Hey guys, sorry I have been slacking on this lately. In this post I’d like to journal a bit about my excursion to Dartmoor.

The trip was on February 1st, which struck me as funny. I’ve never had a desire to go anywhere outdoors in the winter! In Michigan it would be a no-no to go anywhere except to scoot closer to the fire (unless you are one of those crazy people who go skiing and snowboarding). But here I was, getting suited up to hike the moors in February.

If you are not from the UK, you may be familiar with the word “moor” from The Hound of the Baskervilles. In this particular Sherlock ImageHolmes installation, the demon hounds inhabit the bleak and mysterious moors. Well after visiting them, I can say that they definitely gave off the vibe that Doyle tried to capture in writing.

This trip was with the Archaeology Society, so the focus was on the archaeology of the area. There are tons of Bronze Age stone huts and larger settlements like Grimspound distributed over the moors, strewn in between beautiful natural tors (rock outcroppings). The ground is like a giant sponge, so it takes massive effort to walk even a short distance as there is a hardly any force acting against the weight of each footstep (thanks, high school physics class). Add heavy rain boots to the mix, wind so strong it kept knocking me over, and my tendency to stop to take pictures, and I quickly fell behind the rest of the group. I think everyone else was trying to get through it quickly because it was cold, lightly raining, and some had seen it before. Not me! I was loving being up there, taking in the beautifully stark surroundings and breathing the fresh air.

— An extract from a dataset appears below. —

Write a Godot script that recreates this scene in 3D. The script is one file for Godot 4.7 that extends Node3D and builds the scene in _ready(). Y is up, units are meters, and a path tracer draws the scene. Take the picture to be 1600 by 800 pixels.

We got to the top of Hameldown Tor and suddenly it sounded like bullets were hitting my hood–hail. Normally I would be grumpy in such poor weather, but the cold and wind had rendered me utterly numb 🙂 At this point, I was the only person still smiling brightly as the storm swirled around us. It was amazing! Like being a storm-chaser, only there was no armored car protecting me from the elements. If you turned your head just slightly to the side, hail pellets would assail your face. My jeans were quickly soaked through.

We clumped back the way we had come to leave the moor and the poor weather behind, but I couldn’t stop thinking about the people who lived here in those Bronze Age huts. What would possess someone to live in the most hostile of environments? The ground certainly couldn’t be good for farming. I saw some sheep grazing on the hillsides, so perhaps they were pastoralists. Still, imagine stepping out of your stone hut to see weather like that every day. To expend so much energy just to walk anywhere on that spongy ground. It doesn’t seem very hospitable to me!


At the same time, the remoteness of these settlements made them seem more real. Many archaeological sites have been surrounded by modern civilization, reducing them to nothing more than a cool artifact to see but not fully grasp. Here on the moors, you could almost see those people walking among the remains of their huts. They were there in the howling wind and biting hail, telling their story to those willing to brave the environment they had made their home. Maybe that’s why I couldn’t get the overwhelming feeling of awe out of my chest as I stumbled upon two parallel stone lines stretching ominously into the distance. The feeling that someone lived here, that these lines meant something to them that I’ll never know…and maybe they never really left.

You know, I tell people all the time that I’m not an outdoorsy person in the least. I’m starting to think I’m more of a nature girl than I give myself credit for.